We take flight for advantage, but it is younger than Armijo.

Look to the skies during National Aviation Week, is held every year around August 19, Orville Wright’s birthday. This year, National Aviation Week is Sunday, August 16 – Saturday, August 22.

This week celebrates the Wright brothers, who are credited with flying the first airplane in Kitty Hawk, North Carolina, on December 17, 1903. While it was only a 12-second flight and was only off the ground for about 120-feet, this flight was the first credited with recognizable and practical aircraft controls from which fixed wing flight developed.

Orville Wright’s birthday is the reason that National Aviation Week is celebrated during August. Orville was the older of the two brothers (Wilbur was born in April) who developed powered flight, although they weren’t the first to consider flight. Leonardo da Vinci had lots of ideas about flying and there were several ways to take to the skies before the first airplane. National Aviation Day, August 19, became official after a proclamation from President Franklin Delano Roosevelt in 1949, nine years before Orville’s death.

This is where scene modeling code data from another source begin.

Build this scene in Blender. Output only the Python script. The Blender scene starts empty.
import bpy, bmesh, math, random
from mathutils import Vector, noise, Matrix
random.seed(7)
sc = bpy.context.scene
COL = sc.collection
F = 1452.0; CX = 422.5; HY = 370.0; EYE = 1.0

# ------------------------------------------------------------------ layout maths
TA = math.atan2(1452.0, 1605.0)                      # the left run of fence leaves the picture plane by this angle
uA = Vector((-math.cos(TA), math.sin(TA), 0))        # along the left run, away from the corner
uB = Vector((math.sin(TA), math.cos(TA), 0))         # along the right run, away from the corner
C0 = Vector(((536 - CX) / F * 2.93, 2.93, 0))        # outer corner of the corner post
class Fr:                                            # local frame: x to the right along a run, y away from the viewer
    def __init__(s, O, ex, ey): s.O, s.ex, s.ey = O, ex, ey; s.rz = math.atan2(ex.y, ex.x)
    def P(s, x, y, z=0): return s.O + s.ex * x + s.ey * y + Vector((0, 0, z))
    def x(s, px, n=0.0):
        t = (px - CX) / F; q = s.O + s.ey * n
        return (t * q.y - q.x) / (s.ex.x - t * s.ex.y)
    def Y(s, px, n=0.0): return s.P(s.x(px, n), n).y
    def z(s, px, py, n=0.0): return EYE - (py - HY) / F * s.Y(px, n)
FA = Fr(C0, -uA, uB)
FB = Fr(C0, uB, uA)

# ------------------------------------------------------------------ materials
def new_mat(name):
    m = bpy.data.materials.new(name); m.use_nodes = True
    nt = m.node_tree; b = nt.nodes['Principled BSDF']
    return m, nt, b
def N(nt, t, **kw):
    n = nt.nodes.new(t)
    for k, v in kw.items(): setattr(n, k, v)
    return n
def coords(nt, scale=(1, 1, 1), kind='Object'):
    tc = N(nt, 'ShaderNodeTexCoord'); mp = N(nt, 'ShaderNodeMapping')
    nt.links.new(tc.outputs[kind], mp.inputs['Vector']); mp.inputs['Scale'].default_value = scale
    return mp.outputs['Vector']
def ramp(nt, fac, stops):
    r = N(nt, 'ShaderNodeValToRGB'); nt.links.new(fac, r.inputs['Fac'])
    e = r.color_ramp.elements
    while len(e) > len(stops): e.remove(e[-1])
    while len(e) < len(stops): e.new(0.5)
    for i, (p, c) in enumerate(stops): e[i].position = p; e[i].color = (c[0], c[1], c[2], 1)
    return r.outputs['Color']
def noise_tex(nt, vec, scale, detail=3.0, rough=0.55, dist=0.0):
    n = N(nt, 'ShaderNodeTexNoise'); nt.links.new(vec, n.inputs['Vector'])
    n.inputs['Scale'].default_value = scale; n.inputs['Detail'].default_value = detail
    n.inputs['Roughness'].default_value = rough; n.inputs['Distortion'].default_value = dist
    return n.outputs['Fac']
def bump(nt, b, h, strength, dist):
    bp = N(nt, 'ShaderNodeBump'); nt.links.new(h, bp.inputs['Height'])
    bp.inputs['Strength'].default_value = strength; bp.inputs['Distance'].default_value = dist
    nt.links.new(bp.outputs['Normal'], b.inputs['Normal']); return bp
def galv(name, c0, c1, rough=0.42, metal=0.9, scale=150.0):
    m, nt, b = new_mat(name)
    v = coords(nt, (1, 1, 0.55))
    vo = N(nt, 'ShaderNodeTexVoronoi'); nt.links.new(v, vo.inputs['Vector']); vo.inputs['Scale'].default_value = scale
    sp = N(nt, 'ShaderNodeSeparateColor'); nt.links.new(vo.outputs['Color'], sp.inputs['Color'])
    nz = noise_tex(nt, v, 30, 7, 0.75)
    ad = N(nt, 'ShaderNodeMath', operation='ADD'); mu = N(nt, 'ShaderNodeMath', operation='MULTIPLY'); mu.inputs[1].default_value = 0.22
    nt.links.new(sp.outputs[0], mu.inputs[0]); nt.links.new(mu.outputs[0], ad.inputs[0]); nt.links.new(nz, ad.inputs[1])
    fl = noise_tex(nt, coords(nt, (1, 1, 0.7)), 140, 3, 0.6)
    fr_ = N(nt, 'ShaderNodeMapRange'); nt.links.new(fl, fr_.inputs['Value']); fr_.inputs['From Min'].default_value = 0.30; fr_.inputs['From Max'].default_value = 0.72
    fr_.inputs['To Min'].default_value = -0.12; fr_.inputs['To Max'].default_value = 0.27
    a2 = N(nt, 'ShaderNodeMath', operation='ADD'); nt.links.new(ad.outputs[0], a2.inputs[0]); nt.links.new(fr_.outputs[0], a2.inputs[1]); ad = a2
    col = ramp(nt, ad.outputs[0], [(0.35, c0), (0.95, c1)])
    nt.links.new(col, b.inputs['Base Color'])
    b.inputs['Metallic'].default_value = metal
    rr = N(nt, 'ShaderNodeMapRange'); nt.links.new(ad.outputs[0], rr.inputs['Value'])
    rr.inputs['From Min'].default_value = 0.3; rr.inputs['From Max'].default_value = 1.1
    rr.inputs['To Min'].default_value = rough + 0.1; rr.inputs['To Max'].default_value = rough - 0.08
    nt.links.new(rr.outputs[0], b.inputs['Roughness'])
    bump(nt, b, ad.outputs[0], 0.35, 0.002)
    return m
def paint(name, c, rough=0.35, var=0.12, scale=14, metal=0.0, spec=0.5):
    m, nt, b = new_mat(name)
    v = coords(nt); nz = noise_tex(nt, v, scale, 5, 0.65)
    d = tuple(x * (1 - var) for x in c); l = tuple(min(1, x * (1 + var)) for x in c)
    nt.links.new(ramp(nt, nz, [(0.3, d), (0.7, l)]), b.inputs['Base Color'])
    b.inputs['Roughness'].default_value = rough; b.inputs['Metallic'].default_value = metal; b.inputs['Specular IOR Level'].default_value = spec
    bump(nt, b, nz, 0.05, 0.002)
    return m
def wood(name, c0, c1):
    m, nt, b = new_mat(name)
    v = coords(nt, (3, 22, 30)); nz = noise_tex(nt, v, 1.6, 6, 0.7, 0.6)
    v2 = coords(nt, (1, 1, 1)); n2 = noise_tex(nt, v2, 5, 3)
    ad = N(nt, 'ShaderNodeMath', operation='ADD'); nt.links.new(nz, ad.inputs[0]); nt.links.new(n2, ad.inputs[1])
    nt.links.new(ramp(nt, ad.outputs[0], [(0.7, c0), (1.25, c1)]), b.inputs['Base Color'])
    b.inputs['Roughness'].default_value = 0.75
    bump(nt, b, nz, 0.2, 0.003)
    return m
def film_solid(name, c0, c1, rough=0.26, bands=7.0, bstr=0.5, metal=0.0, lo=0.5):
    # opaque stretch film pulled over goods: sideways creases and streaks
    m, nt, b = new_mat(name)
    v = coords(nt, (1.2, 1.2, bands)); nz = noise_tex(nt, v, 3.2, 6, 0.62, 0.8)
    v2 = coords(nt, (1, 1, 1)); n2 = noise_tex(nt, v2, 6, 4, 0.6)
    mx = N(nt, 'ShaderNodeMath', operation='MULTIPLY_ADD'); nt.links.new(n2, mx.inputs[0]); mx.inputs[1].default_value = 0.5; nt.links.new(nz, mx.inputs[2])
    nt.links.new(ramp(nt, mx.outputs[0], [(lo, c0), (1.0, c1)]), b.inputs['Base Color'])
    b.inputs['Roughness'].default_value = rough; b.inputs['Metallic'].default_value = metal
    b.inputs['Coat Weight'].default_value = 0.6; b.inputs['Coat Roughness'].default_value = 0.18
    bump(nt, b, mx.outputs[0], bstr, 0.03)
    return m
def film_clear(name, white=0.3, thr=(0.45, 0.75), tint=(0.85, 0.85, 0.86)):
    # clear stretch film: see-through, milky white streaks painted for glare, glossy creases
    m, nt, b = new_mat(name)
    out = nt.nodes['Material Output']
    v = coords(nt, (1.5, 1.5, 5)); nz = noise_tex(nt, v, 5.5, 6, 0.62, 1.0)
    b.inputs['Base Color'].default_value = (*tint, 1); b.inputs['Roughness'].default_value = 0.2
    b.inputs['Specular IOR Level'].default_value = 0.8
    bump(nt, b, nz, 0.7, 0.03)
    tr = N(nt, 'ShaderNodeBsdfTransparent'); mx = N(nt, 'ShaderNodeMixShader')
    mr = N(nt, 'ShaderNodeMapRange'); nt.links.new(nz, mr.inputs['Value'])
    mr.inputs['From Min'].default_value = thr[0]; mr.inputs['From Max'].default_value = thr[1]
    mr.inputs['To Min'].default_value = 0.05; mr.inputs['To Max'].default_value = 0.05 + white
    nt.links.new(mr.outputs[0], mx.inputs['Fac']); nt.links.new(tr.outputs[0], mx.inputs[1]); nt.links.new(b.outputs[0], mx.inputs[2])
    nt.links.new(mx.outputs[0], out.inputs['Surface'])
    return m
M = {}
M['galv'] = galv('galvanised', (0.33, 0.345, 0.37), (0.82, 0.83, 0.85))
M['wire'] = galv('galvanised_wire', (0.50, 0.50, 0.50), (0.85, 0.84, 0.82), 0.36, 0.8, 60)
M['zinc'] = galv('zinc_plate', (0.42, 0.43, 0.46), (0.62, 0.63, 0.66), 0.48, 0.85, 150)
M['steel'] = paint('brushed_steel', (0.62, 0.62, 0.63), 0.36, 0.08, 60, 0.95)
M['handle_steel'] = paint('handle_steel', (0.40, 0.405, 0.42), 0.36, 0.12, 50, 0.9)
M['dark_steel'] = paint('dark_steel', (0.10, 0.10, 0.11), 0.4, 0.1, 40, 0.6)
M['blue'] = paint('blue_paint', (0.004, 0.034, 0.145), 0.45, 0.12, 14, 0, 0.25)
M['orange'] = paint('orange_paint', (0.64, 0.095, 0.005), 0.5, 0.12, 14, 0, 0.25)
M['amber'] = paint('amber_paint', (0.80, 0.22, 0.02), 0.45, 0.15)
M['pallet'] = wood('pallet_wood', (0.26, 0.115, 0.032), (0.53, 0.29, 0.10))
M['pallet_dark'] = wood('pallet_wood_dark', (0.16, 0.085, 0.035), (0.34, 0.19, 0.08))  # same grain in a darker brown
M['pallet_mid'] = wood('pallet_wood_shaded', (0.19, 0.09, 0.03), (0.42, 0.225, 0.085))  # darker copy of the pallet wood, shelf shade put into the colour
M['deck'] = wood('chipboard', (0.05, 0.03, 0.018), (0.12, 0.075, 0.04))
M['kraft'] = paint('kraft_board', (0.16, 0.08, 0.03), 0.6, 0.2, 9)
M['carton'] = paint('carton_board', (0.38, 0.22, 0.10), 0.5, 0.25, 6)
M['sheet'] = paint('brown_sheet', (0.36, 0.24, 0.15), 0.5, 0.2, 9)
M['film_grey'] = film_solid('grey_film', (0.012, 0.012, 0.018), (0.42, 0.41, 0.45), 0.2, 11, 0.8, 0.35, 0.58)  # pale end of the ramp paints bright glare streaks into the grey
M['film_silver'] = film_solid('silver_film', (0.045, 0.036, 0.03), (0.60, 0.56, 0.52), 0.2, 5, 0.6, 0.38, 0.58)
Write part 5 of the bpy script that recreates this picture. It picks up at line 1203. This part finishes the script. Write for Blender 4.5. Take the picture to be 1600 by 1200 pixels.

Flying is pretty popular in August. National Ride the Wind Day, August 23. Honors the 1977 flight of the Gossamer Condor 2, which is known for flying “the first figure-eight course specified by the Royal Aeronautical Society at Minter Field in Shafter, California. Slowly cruising at only 11 mph, it traveled a distance of 2,172 meters,” according to www.nationaldaycalendar.com. This is a human-powered aircraft, with similarities to the gliders that were first developed in 1853. Hot air balloons, which have existed since 1783, and blimps, which were developed in 1852, first got people off the ground, but it wasn’t until the beginning of the last century that man started to have real control. In the second half of the century, not only was air travel popular, but space travel was developed as well.

All of this was very important to our social growth, but it was also important for the American military. National Airborne Day, August 16, is when the first official Army parachute jump took place in Ft. Benning, Georgia in 1940. This verified that ground troops could be moved in the air, not just on foot or over land in vehicles. Thanks to the early development of the airplane at Kitty Hawk, it was possible to have airborne divisions in the Army during World War I, although they were not used much until World War II.

National Airborne Day is a newer observance, but it has been around since President George W. Bush made a proclamation on August 14, 2002. Seven years later, on August 3, 2009, it was recognized as Senate Resolution 235.